RALEIGH – Almost 40 years after two Forsyth County magistrates refused to perform their civil marriage ceremony by citing religious objections, Thomas and Carol Ann Person, an interracial couple from North Carolina, are now speaking out against proposed legislation that would allow magistrates to refuse marriage services to any couple if they voice a religious objection.

Senate Bill 2, which is scheduled to be heard by the House Judiciary I committee today, would allow sworn government officials to refuse to provide marriage services to couples based on what the bill calls “sincerely held religious” beliefs.

“Nobody has a right to tell anyone who they can marry,” said Carol Ann. “I will never forget how painful it was to be told by government officials that they would not give Thomas and me a civil marriage ceremony because of the color of our skin. It was supposed to be a happy day, but instead we were turned away because of somebody else’s religious views and treated like second-class citizens. I hope those lawmakers in Raleigh stop Senate Bill 2 so that no other couple in North Carolina ever has to go through what we did when they want to marry the person they love.”

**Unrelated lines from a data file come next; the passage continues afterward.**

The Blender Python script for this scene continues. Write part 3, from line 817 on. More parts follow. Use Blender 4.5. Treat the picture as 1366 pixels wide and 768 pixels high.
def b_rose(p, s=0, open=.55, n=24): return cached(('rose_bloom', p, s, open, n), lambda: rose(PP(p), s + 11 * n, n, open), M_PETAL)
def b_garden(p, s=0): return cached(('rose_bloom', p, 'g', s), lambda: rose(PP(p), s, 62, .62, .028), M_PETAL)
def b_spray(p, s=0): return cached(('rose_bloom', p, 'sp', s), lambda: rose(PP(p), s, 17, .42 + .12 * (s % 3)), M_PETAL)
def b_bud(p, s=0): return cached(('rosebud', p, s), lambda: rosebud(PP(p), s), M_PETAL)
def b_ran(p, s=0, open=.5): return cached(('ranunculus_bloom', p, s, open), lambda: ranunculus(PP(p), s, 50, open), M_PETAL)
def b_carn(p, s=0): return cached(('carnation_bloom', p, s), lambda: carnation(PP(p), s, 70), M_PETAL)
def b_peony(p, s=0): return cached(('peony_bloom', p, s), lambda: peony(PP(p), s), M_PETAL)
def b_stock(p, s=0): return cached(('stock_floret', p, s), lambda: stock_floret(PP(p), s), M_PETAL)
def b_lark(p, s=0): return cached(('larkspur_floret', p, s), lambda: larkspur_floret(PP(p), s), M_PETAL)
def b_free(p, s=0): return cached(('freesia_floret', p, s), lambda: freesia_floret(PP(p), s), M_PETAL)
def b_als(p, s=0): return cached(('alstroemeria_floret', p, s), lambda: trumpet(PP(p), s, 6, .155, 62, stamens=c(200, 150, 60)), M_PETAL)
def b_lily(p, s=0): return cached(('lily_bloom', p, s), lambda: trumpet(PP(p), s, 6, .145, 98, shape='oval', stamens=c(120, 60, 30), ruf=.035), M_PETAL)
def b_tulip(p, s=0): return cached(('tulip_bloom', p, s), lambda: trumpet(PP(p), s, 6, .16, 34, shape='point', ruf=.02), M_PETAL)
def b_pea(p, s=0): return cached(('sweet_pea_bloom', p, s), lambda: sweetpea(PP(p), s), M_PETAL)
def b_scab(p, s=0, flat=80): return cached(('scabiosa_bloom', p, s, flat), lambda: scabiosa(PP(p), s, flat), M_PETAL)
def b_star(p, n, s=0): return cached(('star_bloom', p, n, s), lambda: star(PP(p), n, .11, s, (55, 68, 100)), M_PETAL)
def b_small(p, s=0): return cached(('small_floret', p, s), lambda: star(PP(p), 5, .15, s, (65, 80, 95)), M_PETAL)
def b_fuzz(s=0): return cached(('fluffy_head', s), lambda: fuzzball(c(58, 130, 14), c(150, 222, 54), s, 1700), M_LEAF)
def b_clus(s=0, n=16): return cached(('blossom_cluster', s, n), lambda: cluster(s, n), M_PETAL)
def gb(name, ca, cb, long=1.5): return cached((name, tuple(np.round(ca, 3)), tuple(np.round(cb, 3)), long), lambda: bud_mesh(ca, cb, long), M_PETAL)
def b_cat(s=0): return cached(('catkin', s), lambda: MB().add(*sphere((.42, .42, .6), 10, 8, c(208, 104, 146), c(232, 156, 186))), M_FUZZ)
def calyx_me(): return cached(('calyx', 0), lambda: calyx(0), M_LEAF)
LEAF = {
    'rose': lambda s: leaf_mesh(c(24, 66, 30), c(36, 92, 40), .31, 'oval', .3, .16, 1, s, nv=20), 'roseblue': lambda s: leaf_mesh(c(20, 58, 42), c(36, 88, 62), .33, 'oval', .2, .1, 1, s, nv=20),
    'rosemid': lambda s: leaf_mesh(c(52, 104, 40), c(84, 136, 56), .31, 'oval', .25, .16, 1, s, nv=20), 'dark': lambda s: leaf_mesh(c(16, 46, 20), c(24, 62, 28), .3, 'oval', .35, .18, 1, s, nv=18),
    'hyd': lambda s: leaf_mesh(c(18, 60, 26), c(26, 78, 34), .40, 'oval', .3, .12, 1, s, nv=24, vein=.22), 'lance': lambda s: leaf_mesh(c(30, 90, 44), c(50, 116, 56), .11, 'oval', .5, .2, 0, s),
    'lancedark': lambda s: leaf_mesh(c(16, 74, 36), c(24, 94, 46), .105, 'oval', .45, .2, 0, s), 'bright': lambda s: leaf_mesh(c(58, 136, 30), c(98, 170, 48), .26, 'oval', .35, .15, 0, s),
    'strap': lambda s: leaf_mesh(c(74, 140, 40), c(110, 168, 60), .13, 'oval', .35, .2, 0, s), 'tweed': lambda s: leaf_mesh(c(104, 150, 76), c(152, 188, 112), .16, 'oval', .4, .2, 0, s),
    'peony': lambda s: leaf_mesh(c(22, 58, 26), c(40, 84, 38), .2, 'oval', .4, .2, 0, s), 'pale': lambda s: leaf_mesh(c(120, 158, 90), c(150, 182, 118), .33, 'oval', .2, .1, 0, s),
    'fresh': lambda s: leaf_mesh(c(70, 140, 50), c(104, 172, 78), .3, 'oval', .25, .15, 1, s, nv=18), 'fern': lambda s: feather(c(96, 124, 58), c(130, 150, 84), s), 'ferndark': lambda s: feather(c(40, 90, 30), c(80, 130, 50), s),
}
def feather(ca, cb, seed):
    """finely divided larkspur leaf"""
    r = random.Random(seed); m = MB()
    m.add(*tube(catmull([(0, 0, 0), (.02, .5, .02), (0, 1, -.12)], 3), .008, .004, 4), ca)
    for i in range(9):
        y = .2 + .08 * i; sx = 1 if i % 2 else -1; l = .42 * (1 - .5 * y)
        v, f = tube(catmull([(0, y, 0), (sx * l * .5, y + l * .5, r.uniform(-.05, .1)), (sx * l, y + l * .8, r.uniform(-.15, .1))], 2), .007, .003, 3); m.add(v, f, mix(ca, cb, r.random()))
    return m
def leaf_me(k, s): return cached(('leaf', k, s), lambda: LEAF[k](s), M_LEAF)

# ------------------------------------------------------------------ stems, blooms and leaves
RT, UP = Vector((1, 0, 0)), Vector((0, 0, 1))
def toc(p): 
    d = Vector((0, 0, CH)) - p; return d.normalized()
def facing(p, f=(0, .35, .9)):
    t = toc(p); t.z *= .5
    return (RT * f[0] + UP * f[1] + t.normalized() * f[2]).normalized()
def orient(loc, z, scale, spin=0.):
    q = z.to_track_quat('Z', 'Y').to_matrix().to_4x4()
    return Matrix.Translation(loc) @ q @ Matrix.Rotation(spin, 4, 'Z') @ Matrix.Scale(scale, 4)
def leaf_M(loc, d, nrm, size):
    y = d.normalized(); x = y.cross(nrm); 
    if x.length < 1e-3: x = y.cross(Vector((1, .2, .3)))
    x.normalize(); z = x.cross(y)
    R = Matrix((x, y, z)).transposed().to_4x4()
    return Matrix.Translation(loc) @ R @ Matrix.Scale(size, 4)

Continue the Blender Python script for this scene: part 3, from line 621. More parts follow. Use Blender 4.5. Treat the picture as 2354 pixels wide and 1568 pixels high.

Thomas and Carol Ann, who are both legally blind, met in Raleigh and moved to Winston-Salem to work for the Industries for the Blind in the 1970s. Thomas proposed to Carol Ann in 1976, and the two eventually went to their local courthouse to receive a civil marriage ceremony. Instead, they were turned away by two magistrates who said their religious beliefs prohibited them from marrying a black man and a white woman. In 1977, a federal court ordered a magistrate to perform their marriage, and the two magistrates who originally refused were ordered to pay legal fees. The couple now lives in Robbins, North Carolina.

The Persons were recently profiled by the High Point Enterprise.